Como sabemos que isso é um problema real, que a raiva faz muito mal à saúde[i] e distorce nosso julgamento[ii], escrevo hoje sobre o tema apoiado em um prêmio Nobel de literatura, em um renomado especialista em negociação e em meu amigo Valcir, gerente comercial no interior de São Paulo que atua em um ramo muito exigente em termos emocionais. Começo colocando o desafio global proposto por Valcir: como é possível atender um cliente que nos desperta emoções tóxicas (que nos fazem mal) com menos desgaste? A resposta começa com uma frase preciosa de Luigi Pirandello[iii]: “assim é se lhe parece”. Não existe o que chamamos de realidade, só existem interpretações. Se você acha que o cliente é truculento, que não reconhece seu esforço, é malvado e quer o sofrimento de todos , você acaba de fabricar um lobisomem satânico que tem poder sobre você. Admito que a vida nessas condições é um horror sem fim.
Robert Mnookin[iv] é uma das maiores autoridades em negociação do mundo. Em seu livro “Negociando com o diabo”ele ilustra as conseqüências de considerar o oponente em uma negociação como uma figura maléfica. A conseqüência que mais se aplica aqui é que isso afeta nosso julgamento e o torna pobre. Quando transformamos qualquer relação entre uma batalha entre o bem e o mal passamos a desconsiderar qualquer argumento do outro lado já que acreditamos que tudo é mentira ou feito para nos prejudicar. Em resumo, “satanizar”o cliente faz mal a nossa saúde e nos “emburrece”. A saída está baseada na frase de Pirandello e depende de como você deseja enxergar o cliente ou simplesmente o outro. Mudar a nossa perspectiva em relação ao que nos acontece é uma das grandes habilidades necessárias no caminho do autoconhecimento. Conheço grandes negociadores e vendedores que conseguem , nas palavras deles, olhar seus clientes mais “abrasivos”como feras (leões, onças, tubarões ou mesmo serpentes), mas não como monstros.

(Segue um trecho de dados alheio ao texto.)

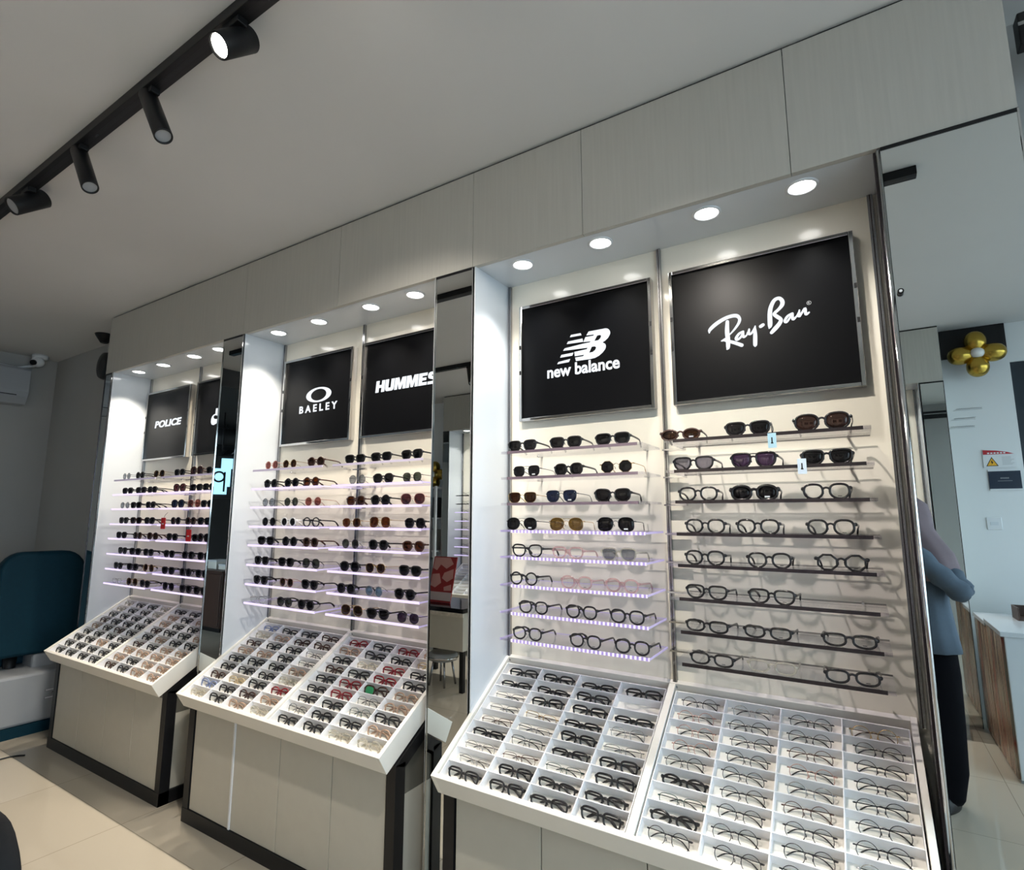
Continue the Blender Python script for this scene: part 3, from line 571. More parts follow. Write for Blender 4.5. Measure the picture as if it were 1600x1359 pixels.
for (bay, half), rws in TRAYS.items():
    bi = ('far', 'middle', 'nearest').index(bay); u = .024 if half == 'left' else .766
    n = .705; v0 = -.042; v1 = -.607+.022; pv = (v0-v1)/9; pu = n/4
    P = T(BAYS[bi], .285, H-.609) @ TRAY
    for r, row in enumerate(rws):
        for c, ch in enumerate(row):
            if ch == '.': continue
            l2 = None
            if ch == 'g': ch = 'T'; l2 = 'gr'
            if bay == 'nearest' and half == 'right': st = 'rnd' if ch in 'kSPGb' else ('rec' if ch == 'E' else 'ova')
            elif bay == 'nearest': st = random.choice(['rec', 'sq', 'rec']) if ch in 'KkEb' else random.choice(['rec', 'ova', 'pan'])
            else: st = random.choice(['sq', 'way', 'pan', 'pan', 'cat'])
            le = 'cl'
            a = math.radians(42 + random.uniform(-4, 4)); dx = random.uniform(-.006, .008)
            rot = Matrix.Rotation(-(PI/2-a), 4, 'X') @ Matrix.Rotation(random.uniform(-.05, .05), 4, 'Y')
            M = P @ T(u+(c+.5)*pu+dx, v0-(r+1)*pv+.011, -.0425) @ rot
            lab = '%s %s eyeglasses, %s row from back, %s column, %s half, %s tray' % (FRM[ch][0], SW[st], ORD[r], COLW[c], half, bay)
            eyewear(M, st, ch, le, 'fold', lab, 'eyeglasses in the %s tray' % bay, None, l2)
# a few pairs seen by reflection in the display across the room
for k, z in enumerate(SHZ):
    for lx, w_ in ((4.10, 'inner'), (4.285, 'outer')):
        eyewear(OPP @ T(lx, .065, z+.0006), 'rec', 'k', 'cl', 'open', 'thin black eyeglasses, %s pair on %s shelf, across-room bay by the white rack' % (w_, ORD[k]), 'eyeglasses across the room')
    eyewear(OPP @ T(-.29, .065, z+.0006), 'way', 'K', 'dk', 'open', 'black square sunglasses on %s shelf, across-room bay by the white column' % ORD[k], 'sunglasses across the room')
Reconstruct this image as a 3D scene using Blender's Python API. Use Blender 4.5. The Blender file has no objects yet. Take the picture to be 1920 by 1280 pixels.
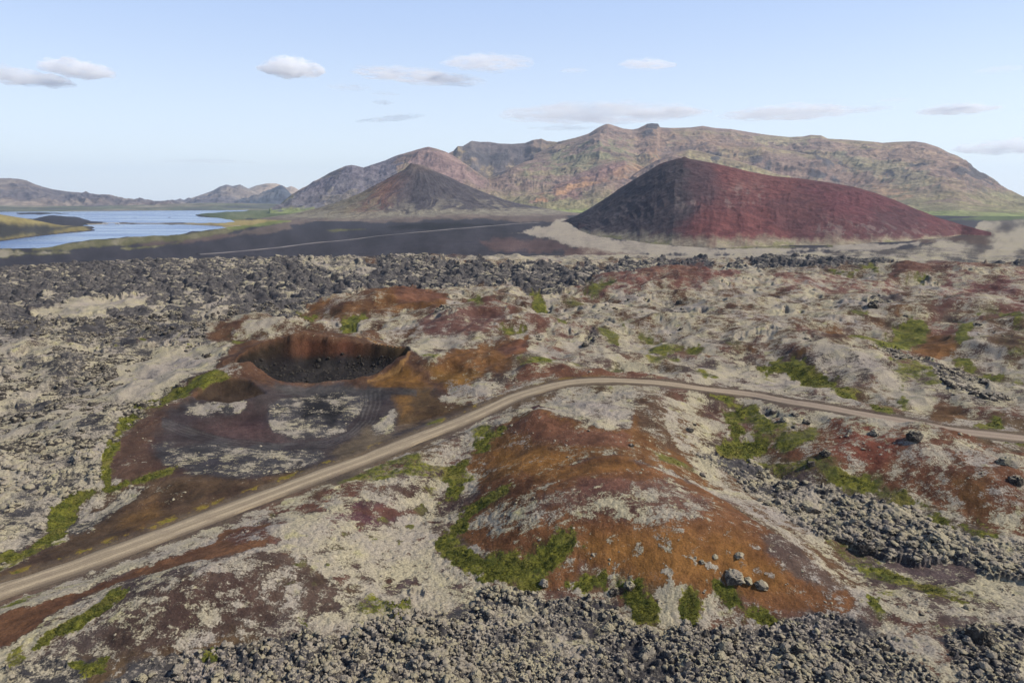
import bpy, math, random
import numpy as np
f32 = np.float32
rng = np.random.default_rng(7)
random.seed(7)
C = bpy.context.scene.collection
CAMZ = 45.0
FPX = 1280.0
PITCH = math.atan((640 - 374) / 1280)
SP, CP = math.sin(PITCH), math.cos(PITCH)

# ------------------------------------------------------------------ camera maths: a pixel is a bearing and a slope
def bearing(px, py):
    px = np.asarray(px, float); py = np.asarray(py, float)
    u = (px - 960) / FPX; v = (640 - py) / FPX
    y = CP + SP * v; z = -SP + CP * v
    return np.arctan2(u, y), z / np.hypot(u, y)

def ss(a, b, x):
    t = np.clip((x - a) / (b - a), 0, 1)
    return t * t * (3 - 2 * t)

# ------------------------------------------------------------------ noise
def _hash(ix, iy, seed):
    h = (ix.astype(np.int64) * 374761393 + iy.astype(np.int64) * 668265263 + seed * 2246822519) & 0xffffffff
    h = ((h ^ (h >> 13)) * 1274126177) & 0xffffffff
    h = h ^ (h >> 16)
    return (h & 0xffffff).astype(f32) / f32(0xffffff)

def perlin(x, y, seed=0):
    x0 = np.floor(x); y0 = np.floor(y)
    fx = (x - x0).astype(f32); fy = (y - y0).astype(f32)
    ix = x0.astype(np.int64); iy = y0.astype(np.int64)
    u = fx * fx * fx * (fx * (fx * 6 - 15) + 10); v = fy * fy * fy * (fy * (fy * 6 - 15) + 10)
    def g(dx, dy):
        a = _hash(ix + dx, iy + dy, seed) * f32(2 * math.pi)
        return np.cos(a) * (fx - dx) + np.sin(a) * (fy - dy)
    a = g(0, 0); b = g(1, 0); c = g(0, 1); d = g(1, 1)
    return ((a + u * (b - a)) * (1 - v) + (c + u * (d - c)) * v) * f32(1.5)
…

Eles dizem sabiamente que não faz sentido odiar um leão pois sabemos que sua natureza é previsível e leonina (desculpe o trocadilho infame). Com isso tiram de sua perspectiva sentimentos de injustiça que geram reações fortes em qualquer pessoa normal. Se você não espera carinho e reconhecimento de um leão, faz sentido esperar que um cliente deixe de falar em preço ou reclamar diariamente de seu nível de qualidade só por que você o atende com muita disposição há anos? Acho que muitos de nós esperam ser tratados como amigos ou parentes em relações profissionais e esquecemos que na “selva corporativa” existem muitos tipos de predadores e presas. O que consideramos “um mínimo em termos de tratamento” pode não ser realista. No final das contas, “Assim é, se lhe parece”.